Reply with one number: the count of lines in the listing that contain the string "interp".

Data shown:
+ + + + +

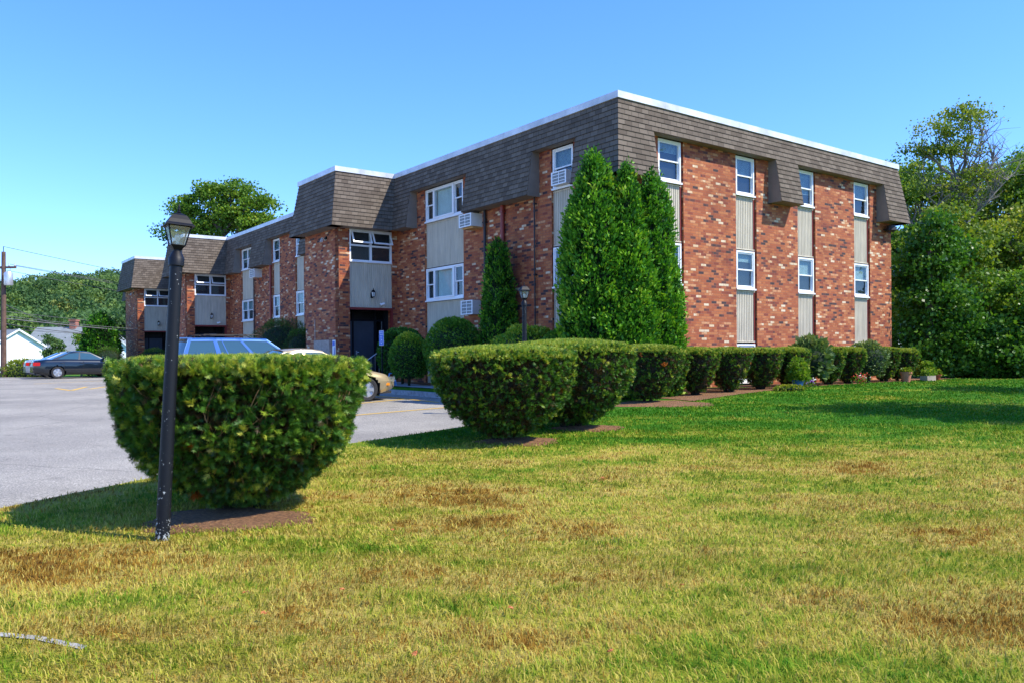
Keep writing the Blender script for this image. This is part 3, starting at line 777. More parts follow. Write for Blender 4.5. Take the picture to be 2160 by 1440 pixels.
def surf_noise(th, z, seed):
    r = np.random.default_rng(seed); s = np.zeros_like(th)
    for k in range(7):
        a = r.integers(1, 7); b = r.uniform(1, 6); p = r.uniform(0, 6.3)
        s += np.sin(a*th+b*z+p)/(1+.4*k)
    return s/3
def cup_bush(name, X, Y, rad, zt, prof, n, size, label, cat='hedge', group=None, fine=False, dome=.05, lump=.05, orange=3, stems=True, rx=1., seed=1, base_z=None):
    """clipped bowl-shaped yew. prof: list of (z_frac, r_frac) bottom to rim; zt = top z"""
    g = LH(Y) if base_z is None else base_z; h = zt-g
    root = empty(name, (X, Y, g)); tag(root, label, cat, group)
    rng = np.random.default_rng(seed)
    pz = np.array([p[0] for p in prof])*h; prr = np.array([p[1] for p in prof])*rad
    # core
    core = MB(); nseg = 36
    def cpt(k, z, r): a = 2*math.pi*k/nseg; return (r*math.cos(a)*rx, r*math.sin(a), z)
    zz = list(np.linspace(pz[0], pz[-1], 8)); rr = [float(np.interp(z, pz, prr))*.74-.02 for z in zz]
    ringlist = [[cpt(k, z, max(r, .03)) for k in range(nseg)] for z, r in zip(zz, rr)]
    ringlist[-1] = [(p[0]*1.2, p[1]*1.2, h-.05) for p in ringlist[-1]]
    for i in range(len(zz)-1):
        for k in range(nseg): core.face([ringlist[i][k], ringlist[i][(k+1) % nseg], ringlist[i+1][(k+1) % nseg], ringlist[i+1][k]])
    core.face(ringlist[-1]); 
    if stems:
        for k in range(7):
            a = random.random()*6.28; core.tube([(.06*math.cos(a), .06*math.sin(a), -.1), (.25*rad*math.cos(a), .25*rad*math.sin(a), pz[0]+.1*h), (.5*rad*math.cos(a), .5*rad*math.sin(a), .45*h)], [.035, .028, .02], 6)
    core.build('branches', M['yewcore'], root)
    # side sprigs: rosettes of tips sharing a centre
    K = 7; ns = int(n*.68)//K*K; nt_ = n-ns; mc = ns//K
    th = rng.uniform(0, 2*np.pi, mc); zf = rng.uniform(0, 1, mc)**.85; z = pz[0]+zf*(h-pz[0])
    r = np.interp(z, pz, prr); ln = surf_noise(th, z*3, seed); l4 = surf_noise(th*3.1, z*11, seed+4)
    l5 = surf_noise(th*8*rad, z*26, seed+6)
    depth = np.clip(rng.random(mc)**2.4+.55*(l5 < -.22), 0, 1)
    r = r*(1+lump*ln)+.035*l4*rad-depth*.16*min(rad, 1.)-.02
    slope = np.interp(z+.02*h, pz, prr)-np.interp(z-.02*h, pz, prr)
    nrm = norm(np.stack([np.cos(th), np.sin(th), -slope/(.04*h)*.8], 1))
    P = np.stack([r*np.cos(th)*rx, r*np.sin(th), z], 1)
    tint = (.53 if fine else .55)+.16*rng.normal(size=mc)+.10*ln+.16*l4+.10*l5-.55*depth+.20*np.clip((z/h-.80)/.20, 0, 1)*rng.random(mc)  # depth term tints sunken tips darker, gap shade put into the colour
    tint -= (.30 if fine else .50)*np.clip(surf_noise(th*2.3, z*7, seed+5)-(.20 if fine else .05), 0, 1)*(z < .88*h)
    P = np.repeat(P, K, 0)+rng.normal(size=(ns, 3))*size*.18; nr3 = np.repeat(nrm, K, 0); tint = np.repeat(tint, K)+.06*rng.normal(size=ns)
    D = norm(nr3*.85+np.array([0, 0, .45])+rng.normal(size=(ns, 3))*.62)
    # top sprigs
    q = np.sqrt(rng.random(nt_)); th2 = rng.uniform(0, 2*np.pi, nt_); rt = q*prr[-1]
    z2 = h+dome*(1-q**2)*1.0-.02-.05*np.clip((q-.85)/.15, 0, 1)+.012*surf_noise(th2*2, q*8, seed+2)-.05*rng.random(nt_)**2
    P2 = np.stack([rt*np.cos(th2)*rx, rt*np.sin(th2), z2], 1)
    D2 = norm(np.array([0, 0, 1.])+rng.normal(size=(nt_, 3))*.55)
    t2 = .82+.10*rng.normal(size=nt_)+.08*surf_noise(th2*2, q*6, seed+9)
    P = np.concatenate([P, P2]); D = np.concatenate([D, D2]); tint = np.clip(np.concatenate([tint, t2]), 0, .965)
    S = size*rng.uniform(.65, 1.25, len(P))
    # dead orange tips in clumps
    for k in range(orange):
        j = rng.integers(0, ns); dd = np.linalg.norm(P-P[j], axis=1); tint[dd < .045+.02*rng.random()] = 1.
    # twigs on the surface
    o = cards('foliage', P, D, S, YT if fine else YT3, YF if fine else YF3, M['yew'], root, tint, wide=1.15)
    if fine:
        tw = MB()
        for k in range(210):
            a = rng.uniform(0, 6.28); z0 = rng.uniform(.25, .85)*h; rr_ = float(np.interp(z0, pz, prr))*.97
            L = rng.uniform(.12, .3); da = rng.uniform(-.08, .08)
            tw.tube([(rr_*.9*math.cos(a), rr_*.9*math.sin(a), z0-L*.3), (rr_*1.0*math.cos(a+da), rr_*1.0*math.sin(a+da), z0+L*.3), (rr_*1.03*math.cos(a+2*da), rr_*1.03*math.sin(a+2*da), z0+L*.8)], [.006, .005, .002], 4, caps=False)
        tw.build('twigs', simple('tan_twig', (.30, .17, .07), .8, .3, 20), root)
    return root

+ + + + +

Solved problem: 4